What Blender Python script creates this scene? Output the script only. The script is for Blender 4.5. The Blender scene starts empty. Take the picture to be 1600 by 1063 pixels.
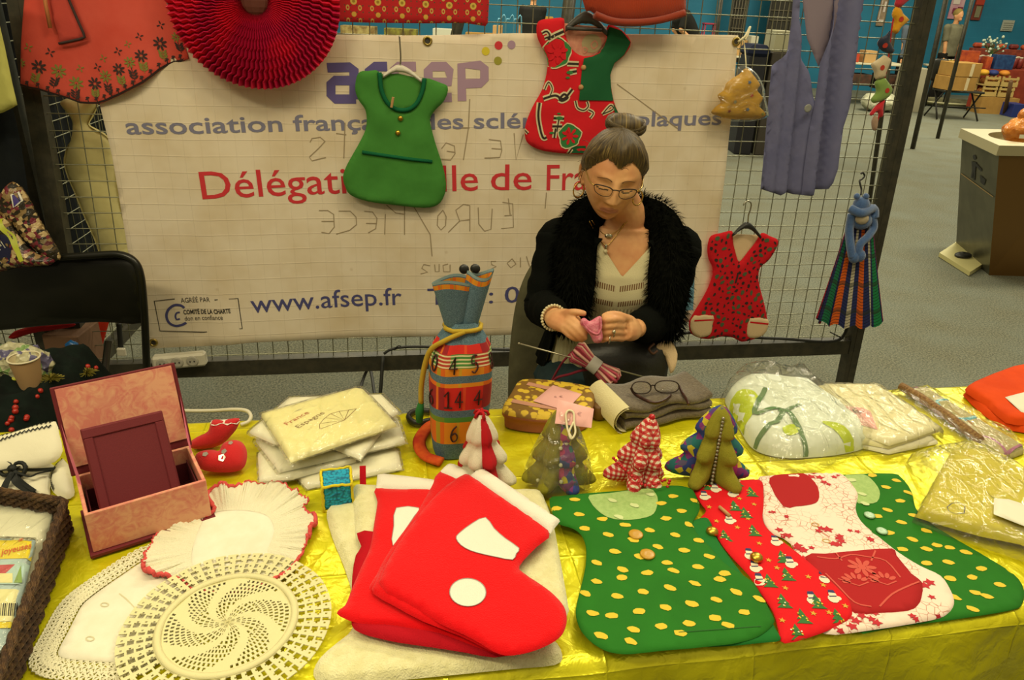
import bpy, math, random
import numpy as np
from mathutils import Vector as V, Matrix, noise, geometry
R_ = math.radians
rnd = random.Random(7)
C = bpy.context.scene.collection
scene = bpy.context.scene

# ---------------------------------------------------------------- camera
FPX, CX, CY, HC = 1150.0, 800.0, 531.5, 1.63
TH, RO = R_(25.2), R_(2.75)
c_, s_, cr_, sr_ = math.cos(TH), math.sin(TH), math.cos(RO), math.sin(RO)
RT, UP, FW = V((1, 0, 0)), V((0, s_, c_)), V((0, c_, -s_))
CAM = V((0, 0, HC))
cam_d = bpy.data.cameras.new('camera')
cam_d.sensor_width = 36
cam_d.lens = FPX / 1600 * 36
cam_d.clip_start = 0.02
cam = bpy.data.objects.new('camera', cam_d)
C.objects.link(cam)
xr, yr, zr = RT * cr_ + UP * sr_, -RT * sr_ + UP * cr_, -FW
cam.matrix_world = Matrix(((xr.x, yr.x, zr.x, 0), (xr.y, yr.y, zr.y, 0), (xr.z, yr.z, zr.z, HC), (0, 0, 0, 1)))
scene.camera = cam

# ---------------------------------------------------------------- light
scene.view_settings.view_transform = 'Standard'
scene.view_settings.look = 'None'
scene.view_settings.gamma = 1
scene.view_settings.use_curve_mapping = False
scene.view_settings.exposure = 0.1
world = bpy.data.worlds.new('hall_air')
scene.world = world
world.use_nodes = True
# a lit ceiling above, dimmer walls all round
_w = world.node_tree; _bg = _w.nodes['Background']; _bg.inputs[0].default_value = (1.0, 0.86, 0.55, 1)
_tc = _w.nodes.new('ShaderNodeTexCoord'); _sx = _w.nodes.new('ShaderNodeSeparateXYZ'); _mr = _w.nodes.new('ShaderNodeMapRange')
_mr.inputs[1].default_value = .05; _mr.inputs[2].default_value = .75; _mr.inputs[3].default_value = .13; _mr.inputs[4].default_value = .52
_w.links.new(_tc.outputs['Generated'], _sx.inputs[0]); _w.links.new(_sx.outputs[2], _mr.inputs[0]); _w.links.new(_mr.outputs[0], _bg.inputs[1])

def area(name, loc, size, sy, power, col, rot=(0, 0, 0)):
    d = bpy.data.lights.new(name, 'AREA')
    d.shape = 'RECTANGLE'; d.size = size; d.size_y = sy; d.energy = power; d.color = col
    o = bpy.data.objects.new(name, d); C.objects.link(o)
    o.location = loc; o.rotation_euler = rot
    return o
WARM = (1.0, 0.87, 0.56)
area('ceiling_tube_light', (-1.7, -0.1, 3.3), 1.6, 0.3, 46, WARM)
area('ceiling_tube_light', (1.1, 1.3, 3.6), 1.6, 0.25, 27, WARM)
area('ceiling_tube_light', (0.0, 0.75, 3.5), 2.2, 0.4, 22, WARM)
area('ceiling_tube_light', (2.6, 5.0, 4.6), 2.4, 0.5, 150, (1.0, .92, .68))
area('ceiling_tube_light', (-2.0, 6.0, 4.6), 2.4, 0.5, 110, WARM)
area('ceiling_tube_light', (6.5, 11.5, 5.2), 4, 1.5, 420, (1.0, .92, .68))
area('ceiling_tube_light', (-1.5, 12.0, 5.2), 4, 1.5, 420, (1.0, .92, .68))

# ---------------------------------------------------------------- pixel rays and frames
def ray(px, py):
    u2 = (px - CX) / FPX; v2 = -(py - CY) / FPX
    return FW + RT * (u2 * cr_ - v2 * sr_) + UP * (u2 * sr_ + v2 * cr_)
def onz(px, py, z):
    r = ray(px, py); return CAM + r * ((z - HC) / r.z)
def ony(px, py, y):
    r = ray(px, py); return CAM + r * (y / r.y)
def proj(p):
    p = V(p) - CAM; d = p.dot(FW); u = p.dot(RT) / d; v = p.dot(UP) / d
    return CX + FPX * (u * cr_ + v * sr_), CY - FPX * (-u * sr_ + v * cr_)

class Fr:
    """a plane with two axes; a point of it is (a, b), its height over the plane h"""
    def __init__(s, O, ex, ey):
        s.O = V(O); s.ex = V(ex).normalized(); s.ey = V(ey); s.ey = (s.ey - s.ex * s.ey.dot(s.ex)).normalized()
        s.en = s.ex.cross(s.ey)
    def hit(s, px, py, off=0):
        r = ray(px, py); o = s.O + s.en * off
        return CAM + r * ((o - CAM).dot(s.en) / r.dot(s.en))
    def at(s, px, py, off=0):
        p = s.hit(px, py, off) - s.O
        return (p.dot(s.ex), p.dot(s.ey))
    def pp(s, pts, off=0):
        return [s.at(x, y, off) for x, y in pts]
    def w(s, p, h=0):
        return s.O + s.ex * p[0] + s.ey * p[1] + s.en * h
YAW, LEAN, MS = R_(10.31), R_(3.0), 0.0535
_n = V((-math.sin(YAW), math.cos(YAW), 0))
GR = Fr((0, 50.47 * MS, HC), (math.cos(YAW), math.sin(YAW), 0), (_n.x * math.sin(LEAN), _n.y * math.sin(LEAN), math.cos(LEAN)))
TZ = 0.74
TB = Fr((0, 0, TZ), (1, 0, 0), (0, 1, 0))
def TBz(z): return Fr((0, 0, z), (1, 0, 0), (0, 1, 0))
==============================
### AIM OF THE TASK
In your copy, leave out the pictures and reproduce the material above exactly.

### REPLY TO THE TASK
What Blender Python script creates this scene? Output the script only. The script is for Blender 4.5. The Blender scene starts empty. Take the picture to be 1600 by 1063 pixels.
import bpy, math, random
import numpy as np
from mathutils import Vector as V, Matrix, noise, geometry
R_ = math.radians
rnd = random.Random(7)
C = bpy.context.scene.collection
scene = bpy.context.scene

# ---------------------------------------------------------------- camera
FPX, CX, CY, HC = 1150.0, 800.0, 531.5, 1.63
TH, RO = R_(25.2), R_(2.75)
c_, s_, cr_, sr_ = math.cos(TH), math.sin(TH), math.cos(RO), math.sin(RO)
RT, UP, FW = V((1, 0, 0)), V((0, s_, c_)), V((0, c_, -s_))
CAM = V((0, 0, HC))
cam_d = bpy.data.cameras.new('camera')
cam_d.sensor_width = 36
cam_d.lens = FPX / 1600 * 36
cam_d.clip_start = 0.02
cam = bpy.data.objects.new('camera', cam_d)
C.objects.link(cam)
xr, yr, zr = RT * cr_ + UP * sr_, -RT * sr_ + UP * cr_, -FW
cam.matrix_world = Matrix(((xr.x, yr.x, zr.x, 0), (xr.y, yr.y, zr.y, 0), (xr.z, yr.z, zr.z, HC), (0, 0, 0, 1)))
scene.camera = cam

# ---------------------------------------------------------------- light
scene.view_settings.view_transform = 'Standard'
scene.view_settings.look = 'None'
scene.view_settings.gamma = 1
scene.view_settings.use_curve_mapping = False
scene.view_settings.exposure = 0.1
world = bpy.data.worlds.new('hall_air')
scene.world = world
world.use_nodes = True
# a lit ceiling above, dimmer walls all round
_w = world.node_tree; _bg = _w.nodes['Background']; _bg.inputs[0].default_value = (1.0, 0.86, 0.55, 1)
_tc = _w.nodes.new('ShaderNodeTexCoord'); _sx = _w.nodes.new('ShaderNodeSeparateXYZ'); _mr = _w.nodes.new('ShaderNodeMapRange')
_mr.inputs[1].default_value = .05; _mr.inputs[2].default_value = .75; _mr.inputs[3].default_value = .13; _mr.inputs[4].default_value = .52
_w.links.new(_tc.outputs['Generated'], _sx.inputs[0]); _w.links.new(_sx.outputs[2], _mr.inputs[0]); _w.links.new(_mr.outputs[0], _bg.inputs[1])

def area(name, loc, size, sy, power, col, rot=(0, 0, 0)):
    d = bpy.data.lights.new(name, 'AREA')
    d.shape = 'RECTANGLE'; d.size = size; d.size_y = sy; d.energy = power; d.color = col
    o = bpy.data.objects.new(name, d); C.objects.link(o)
    o.location = loc; o.rotation_euler = rot
    return o
WARM = (1.0, 0.87, 0.56)
area('ceiling_tube_light', (-1.7, -0.1, 3.3), 1.6, 0.3, 46, WARM)
area('ceiling_tube_light', (1.1, 1.3, 3.6), 1.6, 0.25, 27, WARM)
area('ceiling_tube_light', (0.0, 0.75, 3.5), 2.2, 0.4, 22, WARM)
area('ceiling_tube_light', (2.6, 5.0, 4.6), 2.4, 0.5, 150, (1.0, .92, .68))
area('ceiling_tube_light', (-2.0, 6.0, 4.6), 2.4, 0.5, 110, WARM)
area('ceiling_tube_light', (6.5, 11.5, 5.2), 4, 1.5, 420, (1.0, .92, .68))
area('ceiling_tube_light', (-1.5, 12.0, 5.2), 4, 1.5, 420, (1.0, .92, .68))

# ---------------------------------------------------------------- pixel rays and frames
def ray(px, py):
    u2 = (px - CX) / FPX; v2 = -(py - CY) / FPX
    return FW + RT * (u2 * cr_ - v2 * sr_) + UP * (u2 * sr_ + v2 * cr_)
def onz(px, py, z):
    r = ray(px, py); return CAM + r * ((z - HC) / r.z)
def ony(px, py, y):
    r = ray(px, py); return CAM + r * (y / r.y)
def proj(p):
    p = V(p) - CAM; d = p.dot(FW); u = p.dot(RT) / d; v = p.dot(UP) / d
    return CX + FPX * (u * cr_ + v * sr_), CY - FPX * (-u * sr_ + v * cr_)

class Fr:
    """a plane with two axes; a point of it is (a, b), its height over the plane h"""
    def __init__(s, O, ex, ey):
        s.O = V(O); s.ex = V(ex).normalized(); s.ey = V(ey); s.ey = (s.ey - s.ex * s.ey.dot(s.ex)).normalized()
        s.en = s.ex.cross(s.ey)
    def hit(s, px, py, off=0):
        r = ray(px, py); o = s.O + s.en * off
        return CAM + r * ((o - CAM).dot(s.en) / r.dot(s.en))
    def at(s, px, py, off=0):
        p = s.hit(px, py, off) - s.O
        return (p.dot(s.ex), p.dot(s.ey))
    def pp(s, pts, off=0):
        return [s.at(x, y, off) for x, y in pts]
    def w(s, p, h=0):
        return s.O + s.ex * p[0] + s.ey * p[1] + s.en * h
YAW, LEAN, MS = R_(10.31), R_(3.0), 0.0535
_n = V((-math.sin(YAW), math.cos(YAW), 0))
GR = Fr((0, 50.47 * MS, HC), (math.cos(YAW), math.sin(YAW), 0), (_n.x * math.sin(LEAN), _n.y * math.sin(LEAN), math.cos(LEAN)))
TZ = 0.74
TB = Fr((0, 0, TZ), (1, 0, 0), (0, 1, 0))
def TBz(z): return Fr((0, 0, z), (1, 0, 0), (0, 1, 0))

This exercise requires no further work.